Em maio, durante visita oficial do presidente Lula a Pequim, o projeto foi reafirmado em reuniões com o presidente Xi Jinping como um dos pilares da nova agenda de cooperação estratégica entre os países, que também envolve o Novo PAC, o plano de transformação ecológica e a Nova Indústria Brasil.
O objetivo comum é consolidar o Brasil como hub logístico para escoar produtos rumo ao mercado asiático, aproveitando a experiência chinesa em grandes obras ferroviárias e expansão de malhas em áreas remotas.
Mais exportação e menos custo logístico
A ideia é abrir uma rota de exportação pelo Pacífico para facilitar o transporte de grãos e minérios do Centro-Oeste. Isso deve reduzir custos logísticos, fortalecer o agronegócio e diversificar os caminhos para o comércio exterior.
O eixo Fico-Fiol, que terá leilão previsto para o primeiro semestre de 2026, é o pilar da rota. O projeto também integra rodovias, hidrovias e portos existentes, formando uma malha mais eficiente e sustentável.

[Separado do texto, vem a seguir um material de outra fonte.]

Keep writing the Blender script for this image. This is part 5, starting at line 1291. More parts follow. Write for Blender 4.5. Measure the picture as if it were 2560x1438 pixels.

China traz experiência em trilhos
A China State Railway Group, parceira nos estudos, é uma gigante global do setor. Só nos quatro primeiros meses de 2025, sua malha transportou mais de 1,46 bilhão de passageiros, um recorde histórico. A empresa também opera a maior rede de trens de alta velocidade do mundo e lidera projetos como a ferrovia Jacarta–Bandung, na Indonésia.
Representando os chineses, o diretor-geral Wang Jie afirmou: “Esta parceria é fruto da confiança mútua e vai trazer benefícios reais para os sistemas de transporte de Brasil e China.”
Próximos passos para tirar o projeto do papel
O secretário nacional de Transporte Ferroviário, Leonardo Ribeiro, celebrou o avanço: “Este memorando é o ponto de partida de uma jornada que vai aproximar continentes, reduzir distâncias e fortalecer laços de longo prazo.”
O secretário especial do PAC, Maurício Muniz, reforçou que os estudos seguem diretrizes definidas pelos presidentes Lula e Xi Jinping. Já a diretora da Infra S.A., Elisabeth Braga, destacou que a estatal está preparada para liderar a parte técnica.
Equipes do Brasil e da China já analisam detalhadamente a logística, o escoamento da produção agrícola e mineral e as rotas bioceânicas na América do Sul. A expectativa é que os estudos viabilizem novos investimentos, concessões ferroviárias e mais eficiência no transporte de cargas.
“O Brasil está preparado para liderar uma nova era de infraestrutura logística, com engenharia de qualidade, parcerias sólidas e trilhos voltados para o futuro”, finalizou Leonardo Ribeiro.
A cerimônia contou também com representantes da Casa Civil, do Ministério do Planejamento e da Embaixada da China.